Tra narcotraffico, sequestri, estorsioni, contrabbando e riciclaggio nell’economia legale Farc e Eln insieme “fatturano” quasi 2 milioni di dollari al giorno, e 685 milioni di dollari l’anno. La Bavaria, prima impresa legale del Paese, non arriva che a 670 milioni. E il reddito pro capite dei 15.000 combattenti delle Farc e dei 5000 dell’Eln è almeno 62 volte quello medio di un colombiano che vive nella legge. D’altra parte Pedro Antonio Marí alias Manuel Marulanda alias Tirofijo, “tiro preciso”, il capo delle Farc, è un 73enne che fondò una banda con 14 cugini nel 1949, e da allora è sempre rimasto alla macchia. Jorce Briceño, alias El Mono (la scimmia) Jojoy, il suo braccio destro, in clandestinità è addirittura sempre vissuto, visto che è nato alla macchia da un padre guerrigliero. L’idea di vivere senza un mitra in mano, ormai, per loro è quasi inconcepibile.

Bogotà in attesa dei marines di Bush

Ma ormai il mandato di Pastrana è quasi scaduto, la campagna elettorale è cominciata, e il presidente è arrabbiato con se stesso per essersi fatto abbindolare dalle Farc, senza riuscire a dare al Paese la pace che aveva promesso.
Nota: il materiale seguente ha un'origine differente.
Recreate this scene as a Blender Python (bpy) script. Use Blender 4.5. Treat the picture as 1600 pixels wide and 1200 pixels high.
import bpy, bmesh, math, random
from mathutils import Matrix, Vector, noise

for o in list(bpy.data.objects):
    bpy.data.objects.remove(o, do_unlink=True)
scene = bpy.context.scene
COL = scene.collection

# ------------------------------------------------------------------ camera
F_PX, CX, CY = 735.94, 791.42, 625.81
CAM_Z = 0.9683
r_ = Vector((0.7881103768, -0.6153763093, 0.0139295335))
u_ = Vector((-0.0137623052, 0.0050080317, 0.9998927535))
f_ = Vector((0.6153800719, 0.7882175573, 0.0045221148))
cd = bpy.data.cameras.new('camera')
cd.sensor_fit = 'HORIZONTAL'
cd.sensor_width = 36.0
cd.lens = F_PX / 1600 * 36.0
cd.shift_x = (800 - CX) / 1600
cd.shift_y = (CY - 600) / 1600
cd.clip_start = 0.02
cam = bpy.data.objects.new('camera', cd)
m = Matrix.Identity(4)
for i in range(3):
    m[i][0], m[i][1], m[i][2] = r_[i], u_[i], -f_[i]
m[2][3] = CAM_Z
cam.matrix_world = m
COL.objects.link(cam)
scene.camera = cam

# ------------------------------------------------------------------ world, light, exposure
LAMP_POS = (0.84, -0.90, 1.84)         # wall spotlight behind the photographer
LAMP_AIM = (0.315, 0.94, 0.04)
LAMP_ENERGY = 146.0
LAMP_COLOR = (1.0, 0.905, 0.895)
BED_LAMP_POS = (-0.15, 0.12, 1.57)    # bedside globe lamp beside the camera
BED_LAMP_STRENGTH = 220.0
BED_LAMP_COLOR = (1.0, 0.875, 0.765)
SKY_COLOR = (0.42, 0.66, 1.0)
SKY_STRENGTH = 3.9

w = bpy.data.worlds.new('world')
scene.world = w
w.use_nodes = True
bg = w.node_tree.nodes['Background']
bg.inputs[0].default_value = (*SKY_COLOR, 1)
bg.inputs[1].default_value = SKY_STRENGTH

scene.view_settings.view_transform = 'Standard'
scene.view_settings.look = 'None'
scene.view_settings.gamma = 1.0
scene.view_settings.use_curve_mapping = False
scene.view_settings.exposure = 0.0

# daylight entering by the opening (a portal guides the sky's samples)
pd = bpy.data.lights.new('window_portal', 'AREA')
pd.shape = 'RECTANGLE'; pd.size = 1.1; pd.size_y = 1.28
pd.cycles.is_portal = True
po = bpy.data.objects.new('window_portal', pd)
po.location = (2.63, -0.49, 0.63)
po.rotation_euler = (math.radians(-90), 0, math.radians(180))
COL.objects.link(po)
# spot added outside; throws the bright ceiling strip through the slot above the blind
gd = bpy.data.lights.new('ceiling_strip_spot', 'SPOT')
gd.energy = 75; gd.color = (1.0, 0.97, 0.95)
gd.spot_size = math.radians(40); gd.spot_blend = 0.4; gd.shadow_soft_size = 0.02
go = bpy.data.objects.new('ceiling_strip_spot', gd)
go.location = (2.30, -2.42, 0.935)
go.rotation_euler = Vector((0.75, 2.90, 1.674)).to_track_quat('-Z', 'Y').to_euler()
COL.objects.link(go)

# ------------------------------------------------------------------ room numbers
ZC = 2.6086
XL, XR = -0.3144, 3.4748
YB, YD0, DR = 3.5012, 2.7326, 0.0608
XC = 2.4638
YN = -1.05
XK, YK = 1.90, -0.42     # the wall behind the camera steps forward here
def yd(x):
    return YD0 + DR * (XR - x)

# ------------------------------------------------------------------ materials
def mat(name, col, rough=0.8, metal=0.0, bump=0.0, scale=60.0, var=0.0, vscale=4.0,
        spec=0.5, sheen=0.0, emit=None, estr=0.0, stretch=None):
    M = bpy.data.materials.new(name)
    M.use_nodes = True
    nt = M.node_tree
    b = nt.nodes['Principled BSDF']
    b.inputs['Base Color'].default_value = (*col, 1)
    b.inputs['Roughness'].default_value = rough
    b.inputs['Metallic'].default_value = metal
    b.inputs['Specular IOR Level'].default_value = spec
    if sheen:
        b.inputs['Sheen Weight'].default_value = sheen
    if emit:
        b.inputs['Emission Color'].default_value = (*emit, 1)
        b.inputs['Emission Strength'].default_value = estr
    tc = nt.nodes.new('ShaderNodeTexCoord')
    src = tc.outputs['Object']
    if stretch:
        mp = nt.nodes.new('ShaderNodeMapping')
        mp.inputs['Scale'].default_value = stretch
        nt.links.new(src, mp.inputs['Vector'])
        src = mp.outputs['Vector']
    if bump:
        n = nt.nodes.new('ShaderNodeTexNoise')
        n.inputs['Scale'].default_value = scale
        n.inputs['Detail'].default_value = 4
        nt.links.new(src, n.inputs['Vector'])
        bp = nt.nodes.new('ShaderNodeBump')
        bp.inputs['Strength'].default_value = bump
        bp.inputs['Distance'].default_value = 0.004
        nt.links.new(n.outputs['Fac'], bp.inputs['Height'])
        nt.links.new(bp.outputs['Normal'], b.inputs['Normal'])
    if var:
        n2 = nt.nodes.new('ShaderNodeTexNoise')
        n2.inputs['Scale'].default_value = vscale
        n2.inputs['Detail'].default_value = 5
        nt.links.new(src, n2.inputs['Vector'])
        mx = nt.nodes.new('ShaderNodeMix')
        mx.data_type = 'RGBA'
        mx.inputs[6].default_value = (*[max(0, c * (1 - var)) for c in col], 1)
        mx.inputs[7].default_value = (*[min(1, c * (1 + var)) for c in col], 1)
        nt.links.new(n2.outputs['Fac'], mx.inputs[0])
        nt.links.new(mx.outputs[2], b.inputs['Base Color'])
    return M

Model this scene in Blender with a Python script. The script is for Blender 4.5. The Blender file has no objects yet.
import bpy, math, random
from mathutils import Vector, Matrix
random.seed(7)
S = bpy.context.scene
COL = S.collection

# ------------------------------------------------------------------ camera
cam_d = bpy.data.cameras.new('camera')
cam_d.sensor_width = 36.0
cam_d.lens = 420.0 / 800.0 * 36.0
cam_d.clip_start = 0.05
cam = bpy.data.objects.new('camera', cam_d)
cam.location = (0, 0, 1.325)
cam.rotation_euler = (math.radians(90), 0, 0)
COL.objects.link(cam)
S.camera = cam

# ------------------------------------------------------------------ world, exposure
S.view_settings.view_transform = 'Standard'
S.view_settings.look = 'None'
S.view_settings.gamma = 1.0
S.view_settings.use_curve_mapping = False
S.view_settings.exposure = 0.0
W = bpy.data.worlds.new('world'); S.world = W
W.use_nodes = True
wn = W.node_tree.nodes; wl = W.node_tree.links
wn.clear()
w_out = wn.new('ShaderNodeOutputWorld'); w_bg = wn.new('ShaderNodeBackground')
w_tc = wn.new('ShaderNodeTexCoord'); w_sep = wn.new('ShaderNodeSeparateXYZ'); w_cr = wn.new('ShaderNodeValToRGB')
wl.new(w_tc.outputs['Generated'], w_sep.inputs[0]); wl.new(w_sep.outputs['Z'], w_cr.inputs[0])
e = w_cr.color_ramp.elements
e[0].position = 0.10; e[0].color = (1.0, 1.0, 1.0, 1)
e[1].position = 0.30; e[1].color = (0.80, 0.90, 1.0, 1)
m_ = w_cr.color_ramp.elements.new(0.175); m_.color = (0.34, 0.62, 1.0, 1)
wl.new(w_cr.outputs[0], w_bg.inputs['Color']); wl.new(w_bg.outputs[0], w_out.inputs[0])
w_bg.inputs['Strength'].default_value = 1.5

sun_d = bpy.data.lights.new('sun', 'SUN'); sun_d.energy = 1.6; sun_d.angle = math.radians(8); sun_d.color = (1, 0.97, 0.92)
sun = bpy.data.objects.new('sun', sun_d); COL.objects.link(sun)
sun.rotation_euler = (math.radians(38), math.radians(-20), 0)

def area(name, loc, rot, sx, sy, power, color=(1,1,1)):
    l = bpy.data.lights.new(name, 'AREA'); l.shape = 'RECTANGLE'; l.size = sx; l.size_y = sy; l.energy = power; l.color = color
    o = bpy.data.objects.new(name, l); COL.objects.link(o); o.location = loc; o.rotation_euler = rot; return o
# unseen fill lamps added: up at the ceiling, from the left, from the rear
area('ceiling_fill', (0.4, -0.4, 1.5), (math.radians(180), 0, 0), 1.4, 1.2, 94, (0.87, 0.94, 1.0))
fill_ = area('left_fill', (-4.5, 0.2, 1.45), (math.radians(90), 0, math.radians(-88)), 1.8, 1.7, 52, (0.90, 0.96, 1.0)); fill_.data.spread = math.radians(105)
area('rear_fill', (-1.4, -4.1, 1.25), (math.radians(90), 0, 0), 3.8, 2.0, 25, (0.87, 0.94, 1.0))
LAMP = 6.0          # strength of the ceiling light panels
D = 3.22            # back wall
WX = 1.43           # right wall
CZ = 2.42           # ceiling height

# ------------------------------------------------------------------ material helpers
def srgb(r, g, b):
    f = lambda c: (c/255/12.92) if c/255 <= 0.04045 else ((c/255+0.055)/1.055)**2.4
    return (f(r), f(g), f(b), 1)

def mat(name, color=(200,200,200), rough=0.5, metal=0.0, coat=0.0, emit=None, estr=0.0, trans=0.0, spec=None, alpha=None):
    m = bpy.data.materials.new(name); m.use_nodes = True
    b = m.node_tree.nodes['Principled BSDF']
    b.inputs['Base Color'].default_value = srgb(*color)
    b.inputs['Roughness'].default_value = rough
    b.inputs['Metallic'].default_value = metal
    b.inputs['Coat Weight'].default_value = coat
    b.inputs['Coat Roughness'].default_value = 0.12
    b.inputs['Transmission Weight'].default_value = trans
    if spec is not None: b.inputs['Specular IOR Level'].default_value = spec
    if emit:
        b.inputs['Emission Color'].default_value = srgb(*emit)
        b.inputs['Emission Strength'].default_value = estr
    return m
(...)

E anche il Paese è stanco, per l’insicurezza che la guerriglia crea un po’ in tutti, e che ha già portato oltre 7 milioni di colombiani a emigrare, per di più dei ceti più giovani e imprenditoriali. «Restano solo i delinquenti e i politicanti», dicono con amarezza. Dopo la guerra in Afghanistan, molti colombiani hanno la nuova speranza che gli americani, nella loro annunciata “guerra internazionale al terrorismo”, si ricordino anche della Colombia. I militari, che pure assicurano che l’esercito è cresciuto enormemente in efficienza negli ultimi anni, avvertono che non sarà così facile, che le Farc sono adattate al territorio, e sarà difficile snidarle. Ma, d’altra parte, c’è ormai pure la diffusa convinzione che un po’ di fermezza ormai ci vuole, e che a volte è meglio risolvere una situazione una volta per tutte che farla imputridire. Nell’ultimo decennio, la guerra a bassa intensità della Colombia ha provocato 35.000 morti e un milione e mezzo di profughi.